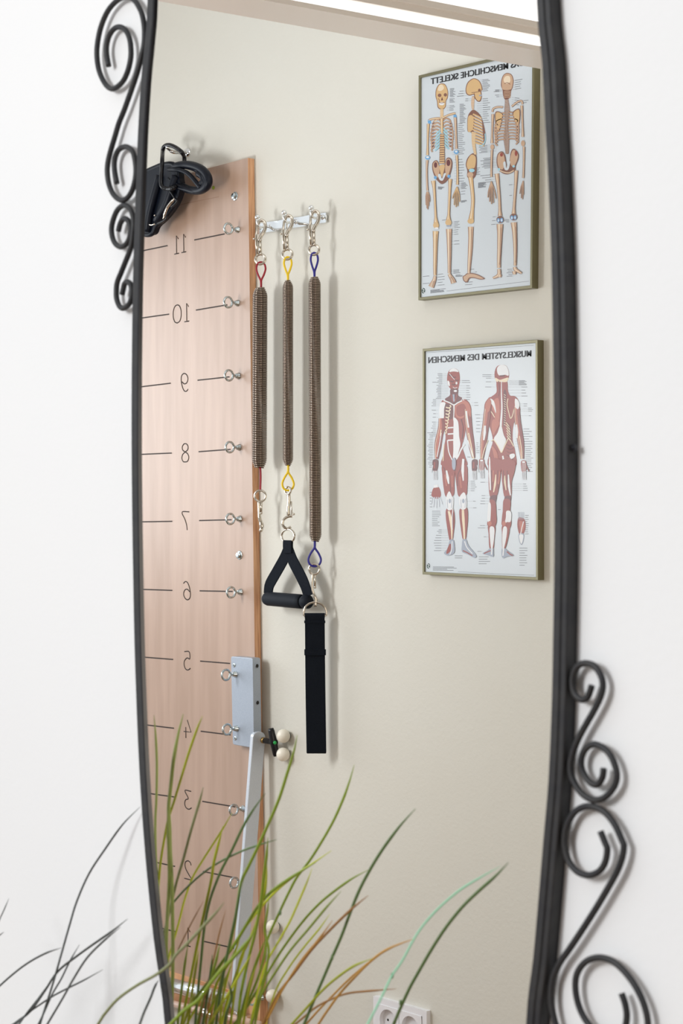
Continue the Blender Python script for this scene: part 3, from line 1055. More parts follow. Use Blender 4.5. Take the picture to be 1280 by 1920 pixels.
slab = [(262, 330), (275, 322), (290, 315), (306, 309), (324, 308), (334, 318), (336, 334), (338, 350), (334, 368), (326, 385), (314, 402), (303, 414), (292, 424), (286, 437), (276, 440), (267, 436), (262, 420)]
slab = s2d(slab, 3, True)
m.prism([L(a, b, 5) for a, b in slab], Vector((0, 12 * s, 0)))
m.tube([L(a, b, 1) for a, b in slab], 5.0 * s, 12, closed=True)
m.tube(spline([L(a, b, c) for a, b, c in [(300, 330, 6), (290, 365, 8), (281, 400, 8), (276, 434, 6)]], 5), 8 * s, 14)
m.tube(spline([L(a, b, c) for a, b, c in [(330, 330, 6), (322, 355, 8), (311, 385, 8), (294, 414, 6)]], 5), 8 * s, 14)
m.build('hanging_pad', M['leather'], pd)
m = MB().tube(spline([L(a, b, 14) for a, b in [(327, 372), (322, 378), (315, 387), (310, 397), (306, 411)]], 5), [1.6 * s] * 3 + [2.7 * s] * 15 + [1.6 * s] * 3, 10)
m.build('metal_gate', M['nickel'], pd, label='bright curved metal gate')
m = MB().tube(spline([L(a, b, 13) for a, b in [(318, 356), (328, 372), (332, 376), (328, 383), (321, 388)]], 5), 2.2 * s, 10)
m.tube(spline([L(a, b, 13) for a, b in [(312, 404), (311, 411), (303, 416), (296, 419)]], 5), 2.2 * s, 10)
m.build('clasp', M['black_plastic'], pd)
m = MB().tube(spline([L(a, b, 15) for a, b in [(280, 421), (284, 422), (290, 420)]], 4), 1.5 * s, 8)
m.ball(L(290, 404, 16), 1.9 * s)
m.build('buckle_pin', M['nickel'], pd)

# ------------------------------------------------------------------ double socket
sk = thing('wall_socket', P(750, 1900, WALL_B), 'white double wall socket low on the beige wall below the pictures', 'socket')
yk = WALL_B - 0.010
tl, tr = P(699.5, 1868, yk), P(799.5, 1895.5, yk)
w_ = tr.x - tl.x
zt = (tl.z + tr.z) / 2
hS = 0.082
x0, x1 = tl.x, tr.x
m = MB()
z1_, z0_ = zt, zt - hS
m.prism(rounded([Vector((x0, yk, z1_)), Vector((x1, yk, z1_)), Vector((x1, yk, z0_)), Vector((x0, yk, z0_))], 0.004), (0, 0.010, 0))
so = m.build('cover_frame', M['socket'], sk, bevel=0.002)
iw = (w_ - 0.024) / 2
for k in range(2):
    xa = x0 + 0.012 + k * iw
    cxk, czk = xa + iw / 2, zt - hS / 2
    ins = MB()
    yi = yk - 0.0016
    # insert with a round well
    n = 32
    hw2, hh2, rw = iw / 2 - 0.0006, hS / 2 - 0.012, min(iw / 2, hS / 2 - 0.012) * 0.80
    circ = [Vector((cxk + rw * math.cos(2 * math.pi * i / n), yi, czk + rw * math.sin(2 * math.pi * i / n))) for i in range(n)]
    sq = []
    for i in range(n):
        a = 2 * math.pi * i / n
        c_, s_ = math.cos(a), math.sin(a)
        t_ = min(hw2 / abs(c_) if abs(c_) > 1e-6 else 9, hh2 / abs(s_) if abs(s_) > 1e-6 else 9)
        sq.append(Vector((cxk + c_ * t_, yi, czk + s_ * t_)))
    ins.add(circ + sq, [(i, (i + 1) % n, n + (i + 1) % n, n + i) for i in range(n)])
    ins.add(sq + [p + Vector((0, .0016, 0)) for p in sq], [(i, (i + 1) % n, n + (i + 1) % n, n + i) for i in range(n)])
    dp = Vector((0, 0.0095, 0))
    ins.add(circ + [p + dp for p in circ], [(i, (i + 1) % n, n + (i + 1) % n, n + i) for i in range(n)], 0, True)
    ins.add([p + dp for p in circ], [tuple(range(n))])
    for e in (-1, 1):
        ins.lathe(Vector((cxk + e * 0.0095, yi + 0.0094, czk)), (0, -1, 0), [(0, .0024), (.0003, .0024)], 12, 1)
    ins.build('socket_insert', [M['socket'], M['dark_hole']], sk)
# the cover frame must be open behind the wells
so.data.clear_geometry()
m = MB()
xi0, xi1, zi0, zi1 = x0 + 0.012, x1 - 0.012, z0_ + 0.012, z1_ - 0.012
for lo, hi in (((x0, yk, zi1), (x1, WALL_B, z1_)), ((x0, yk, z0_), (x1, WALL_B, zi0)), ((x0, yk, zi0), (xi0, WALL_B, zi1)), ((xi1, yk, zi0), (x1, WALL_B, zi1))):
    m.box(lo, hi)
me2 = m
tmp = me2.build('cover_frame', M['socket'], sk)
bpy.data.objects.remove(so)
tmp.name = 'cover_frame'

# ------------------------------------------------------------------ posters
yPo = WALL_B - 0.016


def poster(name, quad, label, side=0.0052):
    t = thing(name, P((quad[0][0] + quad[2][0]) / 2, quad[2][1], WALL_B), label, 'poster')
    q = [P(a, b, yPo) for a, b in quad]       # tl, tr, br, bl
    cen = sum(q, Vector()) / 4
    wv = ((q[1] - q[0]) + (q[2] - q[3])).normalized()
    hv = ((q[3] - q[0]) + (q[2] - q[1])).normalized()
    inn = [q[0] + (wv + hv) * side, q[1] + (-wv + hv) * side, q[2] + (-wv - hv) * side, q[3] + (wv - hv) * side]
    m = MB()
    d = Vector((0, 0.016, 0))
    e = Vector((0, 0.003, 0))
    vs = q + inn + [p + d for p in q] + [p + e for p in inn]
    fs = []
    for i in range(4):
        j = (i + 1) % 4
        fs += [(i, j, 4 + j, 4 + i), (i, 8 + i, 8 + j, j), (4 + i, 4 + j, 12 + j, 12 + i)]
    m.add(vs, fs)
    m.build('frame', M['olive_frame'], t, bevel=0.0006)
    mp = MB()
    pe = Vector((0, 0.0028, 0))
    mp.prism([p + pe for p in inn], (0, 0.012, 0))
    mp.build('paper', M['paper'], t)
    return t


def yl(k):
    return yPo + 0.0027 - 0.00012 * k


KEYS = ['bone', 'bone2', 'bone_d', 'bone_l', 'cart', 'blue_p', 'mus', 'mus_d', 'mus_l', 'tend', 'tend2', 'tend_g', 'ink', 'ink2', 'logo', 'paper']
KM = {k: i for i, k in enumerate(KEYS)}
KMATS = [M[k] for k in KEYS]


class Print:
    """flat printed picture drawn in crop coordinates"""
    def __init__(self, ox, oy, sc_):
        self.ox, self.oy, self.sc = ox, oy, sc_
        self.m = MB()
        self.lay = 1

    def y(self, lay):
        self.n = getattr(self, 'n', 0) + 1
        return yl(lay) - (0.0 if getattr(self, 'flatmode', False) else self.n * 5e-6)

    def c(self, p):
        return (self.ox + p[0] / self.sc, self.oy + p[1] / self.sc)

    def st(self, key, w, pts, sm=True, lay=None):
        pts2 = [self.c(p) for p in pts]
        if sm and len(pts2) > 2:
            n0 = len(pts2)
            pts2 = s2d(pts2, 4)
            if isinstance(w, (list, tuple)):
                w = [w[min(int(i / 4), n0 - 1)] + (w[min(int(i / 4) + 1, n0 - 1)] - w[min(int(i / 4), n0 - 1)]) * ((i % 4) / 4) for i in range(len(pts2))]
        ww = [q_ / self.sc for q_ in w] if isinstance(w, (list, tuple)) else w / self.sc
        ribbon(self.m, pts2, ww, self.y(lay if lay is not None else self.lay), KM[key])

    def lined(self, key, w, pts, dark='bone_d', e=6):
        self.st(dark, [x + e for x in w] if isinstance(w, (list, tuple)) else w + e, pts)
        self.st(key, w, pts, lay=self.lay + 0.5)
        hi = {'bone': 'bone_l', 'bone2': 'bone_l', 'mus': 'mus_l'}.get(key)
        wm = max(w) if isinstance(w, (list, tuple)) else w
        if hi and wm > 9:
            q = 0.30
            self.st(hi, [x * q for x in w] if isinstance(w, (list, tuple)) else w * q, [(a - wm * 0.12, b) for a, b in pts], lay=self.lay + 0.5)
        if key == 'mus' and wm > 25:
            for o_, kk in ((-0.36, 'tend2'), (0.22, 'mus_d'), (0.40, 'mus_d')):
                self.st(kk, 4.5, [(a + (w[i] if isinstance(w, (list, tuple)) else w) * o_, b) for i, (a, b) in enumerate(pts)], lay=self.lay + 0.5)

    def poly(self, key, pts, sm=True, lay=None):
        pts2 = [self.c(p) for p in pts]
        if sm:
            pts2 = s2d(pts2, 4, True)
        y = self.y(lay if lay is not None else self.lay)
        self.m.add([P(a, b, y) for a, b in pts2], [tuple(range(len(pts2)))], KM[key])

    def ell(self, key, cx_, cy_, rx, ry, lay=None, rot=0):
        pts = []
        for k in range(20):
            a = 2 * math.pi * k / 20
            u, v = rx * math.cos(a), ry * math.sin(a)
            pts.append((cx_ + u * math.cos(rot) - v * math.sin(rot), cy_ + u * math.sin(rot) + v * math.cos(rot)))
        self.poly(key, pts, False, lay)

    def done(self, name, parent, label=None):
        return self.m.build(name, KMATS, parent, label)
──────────
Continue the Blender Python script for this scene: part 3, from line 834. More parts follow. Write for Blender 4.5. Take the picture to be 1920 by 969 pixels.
──────────
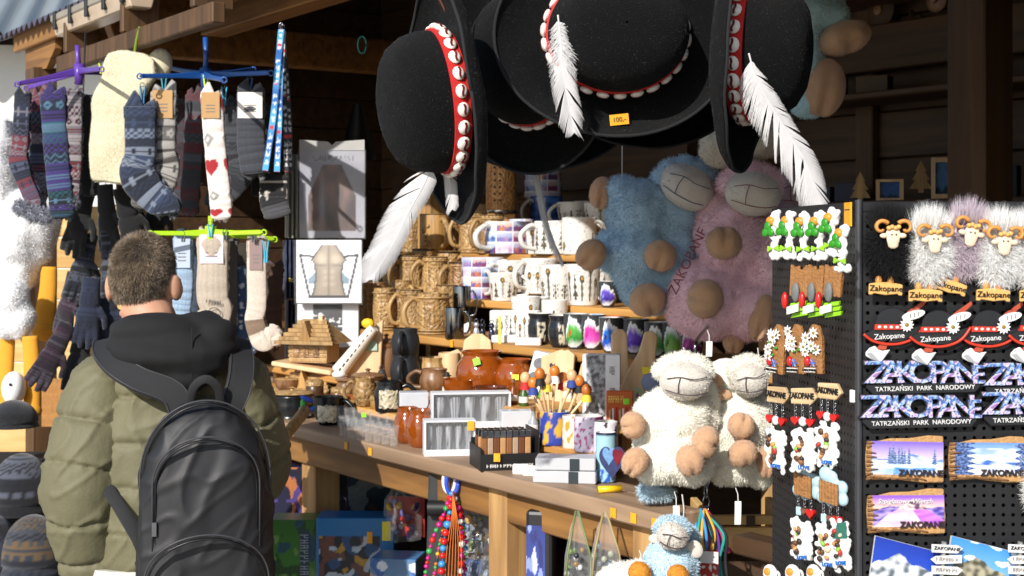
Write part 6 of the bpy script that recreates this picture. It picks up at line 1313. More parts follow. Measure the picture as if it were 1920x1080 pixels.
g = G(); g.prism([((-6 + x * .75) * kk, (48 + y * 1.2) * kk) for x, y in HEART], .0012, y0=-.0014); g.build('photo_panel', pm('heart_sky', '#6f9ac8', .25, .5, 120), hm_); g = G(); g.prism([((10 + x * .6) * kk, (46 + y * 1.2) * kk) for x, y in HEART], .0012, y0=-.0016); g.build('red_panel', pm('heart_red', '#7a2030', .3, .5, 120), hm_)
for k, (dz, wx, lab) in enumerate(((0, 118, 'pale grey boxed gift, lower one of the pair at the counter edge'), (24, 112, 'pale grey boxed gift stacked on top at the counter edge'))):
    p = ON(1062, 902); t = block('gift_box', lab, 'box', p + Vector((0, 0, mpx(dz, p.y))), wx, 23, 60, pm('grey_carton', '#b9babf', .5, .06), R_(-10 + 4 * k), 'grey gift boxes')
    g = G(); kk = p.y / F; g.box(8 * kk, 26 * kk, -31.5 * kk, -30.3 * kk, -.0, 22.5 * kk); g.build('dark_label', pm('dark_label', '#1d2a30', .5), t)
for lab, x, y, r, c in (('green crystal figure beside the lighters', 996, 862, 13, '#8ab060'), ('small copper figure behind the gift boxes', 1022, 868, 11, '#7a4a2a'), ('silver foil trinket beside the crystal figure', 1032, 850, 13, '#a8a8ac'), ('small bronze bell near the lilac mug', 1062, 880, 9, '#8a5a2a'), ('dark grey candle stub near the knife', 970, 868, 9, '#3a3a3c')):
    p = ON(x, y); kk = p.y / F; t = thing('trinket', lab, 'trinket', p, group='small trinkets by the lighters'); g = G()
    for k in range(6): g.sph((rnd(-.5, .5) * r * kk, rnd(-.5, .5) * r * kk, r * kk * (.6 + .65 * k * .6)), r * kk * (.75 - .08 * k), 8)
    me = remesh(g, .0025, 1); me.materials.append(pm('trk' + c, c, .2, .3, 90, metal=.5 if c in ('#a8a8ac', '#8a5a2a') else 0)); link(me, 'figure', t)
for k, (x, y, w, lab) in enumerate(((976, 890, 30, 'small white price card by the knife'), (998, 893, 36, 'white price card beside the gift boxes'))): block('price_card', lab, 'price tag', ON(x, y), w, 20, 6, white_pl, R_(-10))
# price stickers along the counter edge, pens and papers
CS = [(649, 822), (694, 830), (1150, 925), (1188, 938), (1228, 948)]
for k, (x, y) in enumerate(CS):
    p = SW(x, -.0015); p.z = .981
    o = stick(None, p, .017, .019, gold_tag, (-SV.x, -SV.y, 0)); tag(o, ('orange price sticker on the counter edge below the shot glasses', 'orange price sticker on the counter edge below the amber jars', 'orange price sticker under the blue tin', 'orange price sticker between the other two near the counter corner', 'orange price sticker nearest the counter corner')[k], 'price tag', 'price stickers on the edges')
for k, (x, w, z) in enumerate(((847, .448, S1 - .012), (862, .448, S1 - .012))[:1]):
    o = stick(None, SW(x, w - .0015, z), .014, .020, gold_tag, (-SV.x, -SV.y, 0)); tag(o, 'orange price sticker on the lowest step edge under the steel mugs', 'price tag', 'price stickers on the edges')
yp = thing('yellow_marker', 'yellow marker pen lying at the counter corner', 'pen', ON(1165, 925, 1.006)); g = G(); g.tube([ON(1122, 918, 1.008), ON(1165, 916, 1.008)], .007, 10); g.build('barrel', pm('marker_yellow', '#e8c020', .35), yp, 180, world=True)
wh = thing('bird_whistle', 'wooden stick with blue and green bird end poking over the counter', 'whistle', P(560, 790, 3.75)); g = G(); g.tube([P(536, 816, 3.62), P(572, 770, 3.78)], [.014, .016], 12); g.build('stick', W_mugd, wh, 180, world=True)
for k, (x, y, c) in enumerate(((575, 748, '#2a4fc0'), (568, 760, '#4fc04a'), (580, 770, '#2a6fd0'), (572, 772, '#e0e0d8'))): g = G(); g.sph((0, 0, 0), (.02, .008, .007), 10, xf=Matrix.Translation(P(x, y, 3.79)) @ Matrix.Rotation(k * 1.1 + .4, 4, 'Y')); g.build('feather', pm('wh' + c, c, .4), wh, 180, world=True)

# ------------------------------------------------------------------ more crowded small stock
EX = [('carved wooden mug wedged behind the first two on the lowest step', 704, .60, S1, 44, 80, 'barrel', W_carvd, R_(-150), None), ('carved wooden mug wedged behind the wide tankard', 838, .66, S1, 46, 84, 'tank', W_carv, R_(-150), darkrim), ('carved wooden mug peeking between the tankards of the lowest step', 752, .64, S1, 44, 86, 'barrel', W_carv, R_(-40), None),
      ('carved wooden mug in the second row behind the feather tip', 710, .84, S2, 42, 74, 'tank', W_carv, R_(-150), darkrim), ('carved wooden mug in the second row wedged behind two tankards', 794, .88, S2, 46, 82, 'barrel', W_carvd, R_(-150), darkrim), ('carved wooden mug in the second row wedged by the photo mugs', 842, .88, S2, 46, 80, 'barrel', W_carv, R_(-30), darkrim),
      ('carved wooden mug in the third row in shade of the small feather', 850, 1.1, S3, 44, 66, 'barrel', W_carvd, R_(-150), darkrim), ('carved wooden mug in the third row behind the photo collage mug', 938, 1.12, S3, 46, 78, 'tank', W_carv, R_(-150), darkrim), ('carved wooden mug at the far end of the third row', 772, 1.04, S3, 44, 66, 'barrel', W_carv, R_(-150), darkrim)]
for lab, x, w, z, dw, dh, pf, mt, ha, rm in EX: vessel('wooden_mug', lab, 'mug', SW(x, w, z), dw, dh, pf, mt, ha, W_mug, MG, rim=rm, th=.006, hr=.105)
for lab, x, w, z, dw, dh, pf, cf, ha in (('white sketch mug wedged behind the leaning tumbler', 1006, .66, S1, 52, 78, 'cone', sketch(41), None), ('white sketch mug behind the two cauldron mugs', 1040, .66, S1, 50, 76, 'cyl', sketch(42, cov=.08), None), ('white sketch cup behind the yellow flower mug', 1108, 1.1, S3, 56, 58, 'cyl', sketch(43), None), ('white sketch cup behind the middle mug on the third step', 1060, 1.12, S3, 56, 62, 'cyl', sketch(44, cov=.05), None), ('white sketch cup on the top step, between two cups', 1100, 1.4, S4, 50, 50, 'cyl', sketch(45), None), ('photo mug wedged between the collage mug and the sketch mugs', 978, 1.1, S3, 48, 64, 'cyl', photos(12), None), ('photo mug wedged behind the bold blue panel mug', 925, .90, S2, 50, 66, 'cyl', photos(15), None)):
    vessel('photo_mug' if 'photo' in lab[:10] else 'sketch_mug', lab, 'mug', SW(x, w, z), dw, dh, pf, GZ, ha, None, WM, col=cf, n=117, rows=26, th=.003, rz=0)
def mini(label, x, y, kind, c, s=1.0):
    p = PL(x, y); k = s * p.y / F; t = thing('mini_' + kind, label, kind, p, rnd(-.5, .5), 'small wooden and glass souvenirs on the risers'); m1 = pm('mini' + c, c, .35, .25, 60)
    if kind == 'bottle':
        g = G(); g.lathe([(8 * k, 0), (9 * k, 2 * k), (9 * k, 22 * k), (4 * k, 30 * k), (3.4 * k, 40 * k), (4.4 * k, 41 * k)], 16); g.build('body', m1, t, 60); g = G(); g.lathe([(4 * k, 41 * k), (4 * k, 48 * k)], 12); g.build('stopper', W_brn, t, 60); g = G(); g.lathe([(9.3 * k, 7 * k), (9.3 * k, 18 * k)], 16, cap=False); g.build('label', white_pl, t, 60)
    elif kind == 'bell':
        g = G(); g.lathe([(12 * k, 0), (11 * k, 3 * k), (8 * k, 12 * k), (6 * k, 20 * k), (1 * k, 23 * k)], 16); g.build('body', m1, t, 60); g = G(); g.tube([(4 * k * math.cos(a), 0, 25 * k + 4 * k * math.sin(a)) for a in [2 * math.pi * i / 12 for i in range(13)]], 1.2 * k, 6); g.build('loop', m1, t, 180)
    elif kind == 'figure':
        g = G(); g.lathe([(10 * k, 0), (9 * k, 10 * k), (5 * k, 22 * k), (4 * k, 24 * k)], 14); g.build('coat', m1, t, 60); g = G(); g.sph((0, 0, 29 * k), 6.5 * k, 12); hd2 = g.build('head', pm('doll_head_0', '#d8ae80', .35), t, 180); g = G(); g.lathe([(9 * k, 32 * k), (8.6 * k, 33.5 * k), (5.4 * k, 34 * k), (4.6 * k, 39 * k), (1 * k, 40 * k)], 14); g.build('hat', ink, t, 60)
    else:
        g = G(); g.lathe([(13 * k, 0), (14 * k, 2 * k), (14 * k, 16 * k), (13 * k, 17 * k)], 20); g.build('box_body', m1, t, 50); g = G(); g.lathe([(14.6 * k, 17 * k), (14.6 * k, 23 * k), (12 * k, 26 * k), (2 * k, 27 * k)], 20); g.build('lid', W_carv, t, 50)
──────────
- _Do this_
Extract from the records above the lines from the one containing "by 1920 pixels." to the one containing "m.build('buckle_pin', M['nickel'], pd)", both lines included, exactly as they appear and with nothing else.

- _Exercise solution_
Continue the Blender Python script for this scene: part 3, from line 1055. More parts follow. Use Blender 4.5. Take the picture to be 1280 by 1920 pixels.
slab = [(262, 330), (275, 322), (290, 315), (306, 309), (324, 308), (334, 318), (336, 334), (338, 350), (334, 368), (326, 385), (314, 402), (303, 414), (292, 424), (286, 437), (276, 440), (267, 436), (262, 420)]
slab = s2d(slab, 3, True)
m.prism([L(a, b, 5) for a, b in slab], Vector((0, 12 * s, 0)))
m.tube([L(a, b, 1) for a, b in slab], 5.0 * s, 12, closed=True)
m.tube(spline([L(a, b, c) for a, b, c in [(300, 330, 6), (290, 365, 8), (281, 400, 8), (276, 434, 6)]], 5), 8 * s, 14)
m.tube(spline([L(a, b, c) for a, b, c in [(330, 330, 6), (322, 355, 8), (311, 385, 8), (294, 414, 6)]], 5), 8 * s, 14)
m.build('hanging_pad', M['leather'], pd)
m = MB().tube(spline([L(a, b, 14) for a, b in [(327, 372), (322, 378), (315, 387), (310, 397), (306, 411)]], 5), [1.6 * s] * 3 + [2.7 * s] * 15 + [1.6 * s] * 3, 10)
m.build('metal_gate', M['nickel'], pd, label='bright curved metal gate')
m = MB().tube(spline([L(a, b, 13) for a, b in [(318, 356), (328, 372), (332, 376), (328, 383), (321, 388)]], 5), 2.2 * s, 10)
m.tube(spline([L(a, b, 13) for a, b in [(312, 404), (311, 411), (303, 416), (296, 419)]], 5), 2.2 * s, 10)
m.build('clasp', M['black_plastic'], pd)
m = MB().tube(spline([L(a, b, 15) for a, b in [(280, 421), (284, 422), (290, 420)]], 4), 1.5 * s, 8)
m.ball(L(290, 404, 16), 1.9 * s)
m.build('buckle_pin', M['nickel'], pd)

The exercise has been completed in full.